WHAT NEEDS TO BE DONE: Write out again, word for word, the lines below from the line that holds "What Blender Python" through the line that holds "t = np.clip((x", omitting pictures.

DATA RECORDS:
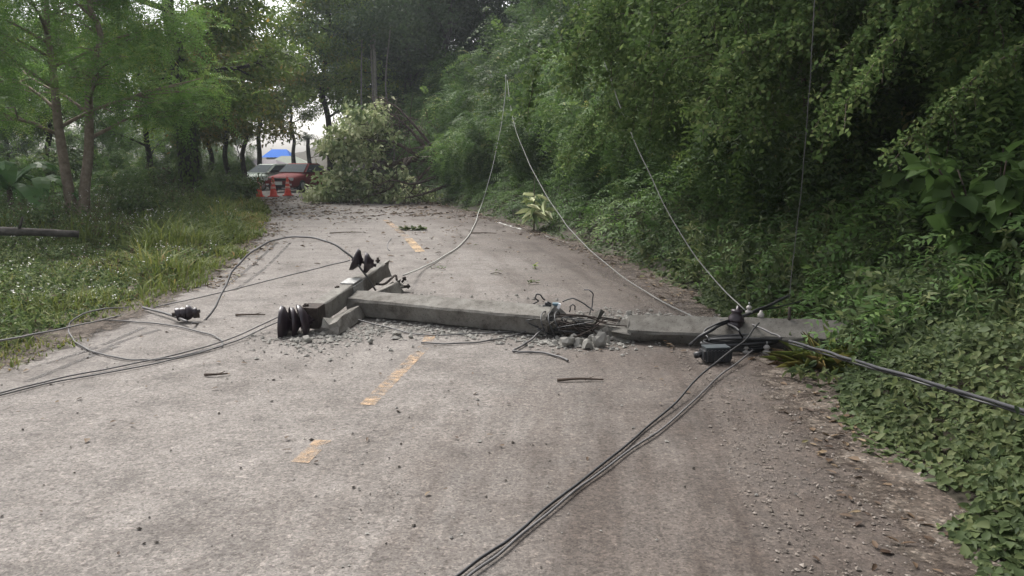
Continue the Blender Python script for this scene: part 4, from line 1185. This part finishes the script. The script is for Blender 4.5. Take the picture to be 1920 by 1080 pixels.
# ------------------------------------------------------------------ wires and fittings
def wire(pts, r, mat, label, name='power_wire', cat='wire', n=10, group=None, seg=6):
    c = crom(pts, n); g = random.Random(label); a, b_ = g.uniform(0, 6), g.uniform(0, 6)
    k = .45 * min(r, .008)
    c = [p + Vector((math.sin(i * .63 + a) * k * 1.3, math.sin(i * .41 + b_) * k * 1.3, abs(math.sin(i * .37 + a)) * k)) + Vector((g.gauss(0, .12 * k), g.gauss(0, .12 * k), 0)) for i, p in enumerate(c)]
    o = MB().tube(c, r, seg).build(name, M[mat], None)
    return tag(o, label, cat, group)
wire([P(949, 140, 24.5), P(945, 200, 24.2), P(933, 270, 23.6), P(915, 345, 23.0), P(897, 400, 22.4), G(888, 425, .03), G(868, 455, .02), G(830, 482, .02), G(790, 503, .05), P(757, 516, 9.7)], .0105, 'wire_pale',
     'pale wire hanging from the bank bushes and running over the road to the lower crossarm')
wire([P(951, 150, 24.3), P(962, 225, 21.5), P(985, 290, 19), P(1015, 350, 16.5), P(1050, 405, 14.2), P(1085, 448, 12.6), P(1150, 506, 10.6), P(1225, 556, 9.2), P(1312, 601, 7.6)], .0068, 'wire_steel',
     'pale wire sagging from the bank bushes down to the middle of the fallen pole')
wire([P(1120, 70, 11.6), P(1145, 150, 11.2), P(1175, 230, 10.7), P(1215, 320, 10), P(1265, 420, 9.1), P(1325, 508, 8.1), P(1396, 582, 7.1)], .006, 'wire_steel',
     'twisted steel wire stretched from high on the bank to the pole right of the break')
wire([P(1530, -40, 7.5), P(1524, 60, 7.4), P(1519, 150, 7.4), P(1512, 240, 7.4), P(1502, 360, 7.4), P(1490, 460, 7.4), P(1480, 560, 7.3)], .0032, 'wire_grey', 'thin wire hanging straight down before the right bank shrubs')
wire([P(1478, 556, 7.5), P(1440, 574, 7.15), P(1400, 590, 6.9), P(1360, 606, 6.75), P(1325, 624, 6.6), G(1292, 648, .03)], .014, 'wire_black', 'thick black cable draped over the right half of the pole', 'power_cable', 'cable')
wire([P(1500, 566, 7.6), P(1450, 578, 7.2), P(1405, 588, 6.95), P(1350, 606, 6.7), P(1322, 620, 6.7), G(1330, 640, .1)], .008, 'wire_black', 'thinner black cable hugging the thick one draped over the pole', 'power_cable', 'cable')
wire([G(1350, 600, .22), G(1398, 605, .2), G(1440, 622, .2), G(1466, 634, .18)], .009, 'wire_grey', 'grey wire lying along the top of the pole beside the white spool')
wire([P(1480, 640, 6.0), P(1540, 657, 5.4), P(1600, 676, 4.9), P(1700, 705, 4.3), P(1810, 738, 3.9), P(1925, 772, 3.55), P(2080, 815, 3.2)], .010, 'cable_grey', 'thick grey cable crossing the ground cover, upper strand of the pair', 'power_cable', 'cable')
wire([P(1480, 644, 6.0), P(1545, 664, 5.36), P(1600, 681, 4.9), P(1700, 710, 4.3), P(1810, 744, 3.9), P(1925, 779, 3.55), P(2080, 823, 3.2)], .0065, 'wire_black', 'thinner dark cable under the thick grey one across the ground cover', 'power_cable', 'cable')
wire([G(1422, 606, .25), G(1395, 640, .2), G(1330, 690, .1), G(1250, 770, .02), G(1150, 855, .015), G(1060, 925, .015), G(955, 1010, .015), G(850, 1085, .015), G(780, 1140, .015)], .0075, 'wire_black', 'black wire from the pole to the bottom picture edge, left one of the pair')
wire([G(1412, 658, .05), G(1350, 705, .02), G(1265, 785, .015), G(1180, 846, .015), G(1090, 912, .015), G(980, 1002, .015), G(885, 1078, .015), G(810, 1140, .015)], .0065, 'wire_grey', 'dark grey wire from the pole to the bottom picture edge, right one of the pair')
wire([P(705, 545, 8.6), P(680, 508, 8.5), P(650, 474, 8.5), P(610, 452, 8.6), P(560, 444, 8.8), P(510, 452, 8.9), P(468, 476, 8.7), P(436, 510, 8.5), P(414, 555, 8.2), P(396, 588, 8.0), P(376, 605, 7.9), G(362, 606, .05)], .011, 'wire_grey',
     'stiff wire arching high from the crossarms to the loose insulator on the road')
wire([P(657, 488, 8.9), P(600, 502, 9.2), P(520, 522, 9.3), P(400, 552, 9.1), P(300, 574, 8.7), G(210, 596, .02), G(120, 616, .25), G(40, 632, .35), G(-60, 650, .4)], .007, 'wire_grey', 'long wire from the upper insulators across the left lane into the grass')
wire([G(352, 603, .05), G(310, 588, .04), G(268, 577, .03)], .013, 'wire_grey', 'short thick rod sticking out of the loose insulator', 'steel_rod', 'rod')
wire([G(522, 594, .12), G(440, 632, .03), G(350, 660, .015), G(240, 684, .015), G(100, 712, .015), G(0, 737, .015), G(-80, 752, .015)], .0062, 'wire_grey', 'wire across the left lane, upper one of the pair ending at the bottom insulator')
wire([G(522, 603, .06), G(440, 640, .02), G(350, 668, .013), G(250, 690, .013), G(100, 717, .013), G(0, 741, .013), G(-80, 756, .013)], .0062, 'wire_grey', 'wire across the left lane, lower one of the pair ending at the bottom insulator')
wire([G(415, 650, .012), G(416, 640, .012), G(395, 628, .014), G(330, 612, .014), G(260, 604, .014), G(185, 600, .02)], .0075, 'wire_grey', 'curved wire lying on the left lane beneath the loose insulator')
wire([G(290, 675, .013), G(240, 674, .013), G(190, 664, .013), G(150, 648, .014), G(132, 628, .02), G(130, 610, .08), G(150, 592, .15), G(190, 580, .18), G(240, 577, .1)], .0075, 'wire_grey', 'thin wire bent in a round loop at the left road edge')
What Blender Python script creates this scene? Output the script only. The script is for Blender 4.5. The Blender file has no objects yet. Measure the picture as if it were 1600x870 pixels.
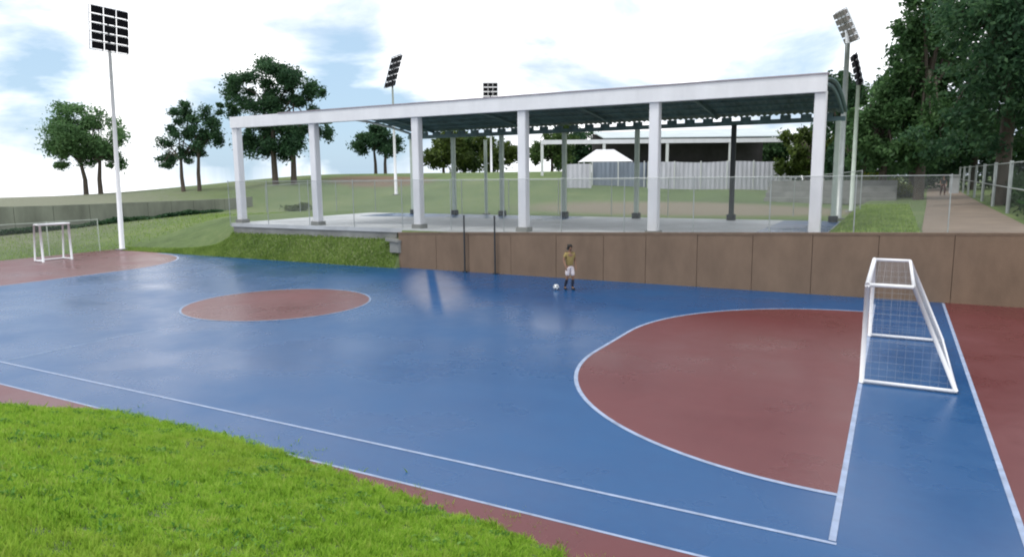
import bpy, math, random
import numpy as np
from mathutils import Vector, Matrix
random.seed(7); rng = np.random.default_rng(7)
S = bpy.context.scene; COL = S.collection
PI = math.pi

# ---------------------------------------------------------------- court frame
# court coordinates: s runs along the near side line (0 = right goal line, negative to the left), v runs across
C0 = (3.73, 7.71); ANG = math.atan2(-.4795, .8776)
CX, CY = math.cos(ANG), math.sin(ANG)
def W(s, v, z=0.0): return Vector((C0[0] + s*CX - v*CY, C0[1] + s*CY + v*CX, z))
def to_sv(x, y):
    dx, dy = x - C0[0], y - C0[1]
    return dx*CX + dy*CY, -dx*CY + dy*CX
def sm(a, b, x):
    t = np.clip((x - a)/(b - a), 0, 1); return t*t*(3 - 2*t)

# ---------------------------------------------------------------- materials
def lin(r, g, b):
    f = lambda c: (c/255/12.92) if c/255 <= .04045 else ((c/255 + .055)/1.055)**2.4
    return (f(r), f(g), f(b), 1)
def new_mat(name):
    m = bpy.data.materials.new(name); m.use_nodes = True
    nt = m.node_tree; return m, nt, nt.nodes['Principled BSDF']
def N(nt, typ, **kw):
    n = nt.nodes.new(typ)
    for k, v in kw.items():
        if k.startswith('i_'): n.inputs[k[2:].replace('_', ' ')].default_value = v
        else: setattr(n, k, v)
    return n
def ramp(nt, stops, fac):
    r = nt.nodes.new('ShaderNodeValToRGB'); e = r.color_ramp.elements
    while len(e) < len(stops): e.new(.5)
    for i, (p, c) in enumerate(stops): e[i].position = p; e[i].color = c
    nt.links.new(fac, r.inputs[0]); return r
def vary(c, k): return (min(c[0]*k, 1), min(c[1]*k, 1), min(c[2]*k, 1), 1)
def mat(name, c, rough=.6, scale=2.0, amt=.18, bump=0.0, bscale=30, metal=0.0, coat=0.0, spec=.5, stretch=None):
    m, nt, b = new_mat(name); L = nt.links
    tc = N(nt, 'ShaderNodeTexCoord'); vec = tc.outputs['Object']
    if stretch:
        mp = N(nt, 'ShaderNodeMapping'); mp.inputs['Scale'].default_value = stretch
        L.new(vec, mp.inputs[0]); vec = mp.outputs[0]
    n = N(nt, 'ShaderNodeTexNoise', i_Scale=scale, i_Detail=6.0, i_Roughness=.62); L.new(vec, n.inputs['Vector'])
    r = ramp(nt, [(.28, vary(c, 1 - amt)), (.72, vary(c, 1 + amt))], n.outputs['Fac'])
    L.new(r.outputs[0], b.inputs['Base Color'])
    b.inputs['Roughness'].default_value = rough; b.inputs['Metallic'].default_value = metal
    b.inputs['Specular IOR Level'].default_value = spec
    if coat: b.inputs['Coat Weight'].default_value = coat; b.inputs['Coat Roughness'].default_value = .15
    if bump:
        n2 = N(nt, 'ShaderNodeTexNoise', i_Scale=bscale, i_Detail=4.0); L.new(vec, n2.inputs['Vector'])
        bp = N(nt, 'ShaderNodeBump', i_Strength=bump, i_Distance=.02); L.new(n2.outputs['Fac'], bp.inputs['Height'])
        L.new(bp.outputs[0], b.inputs['Normal'])
    return m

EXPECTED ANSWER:
What Blender Python script creates this scene? Output the script only. The script is for Blender 4.5. The Blender file has no objects yet. Measure the picture as if it were 1600x870 pixels.
import bpy, math, random
import numpy as np
from mathutils import Vector, Matrix
random.seed(7); rng = np.random.default_rng(7)
S = bpy.context.scene; COL = S.collection
PI = math.pi

# ---------------------------------------------------------------- court frame
# court coordinates: s runs along the near side line (0 = right goal line, negative to the left), v runs across
C0 = (3.73, 7.71); ANG = math.atan2(-.4795, .8776)
CX, CY = math.cos(ANG), math.sin(ANG)
def W(s, v, z=0.0): return Vector((C0[0] + s*CX - v*CY, C0[1] + s*CY + v*CX, z))
def to_sv(x, y):
    dx, dy = x - C0[0], y - C0[1]
    return dx*CX + dy*CY, -dx*CY + dy*CX
def sm(a, b, x):
    t = np.clip((x - a)/(b - a), 0, 1); return t*t*(3 - 2*t)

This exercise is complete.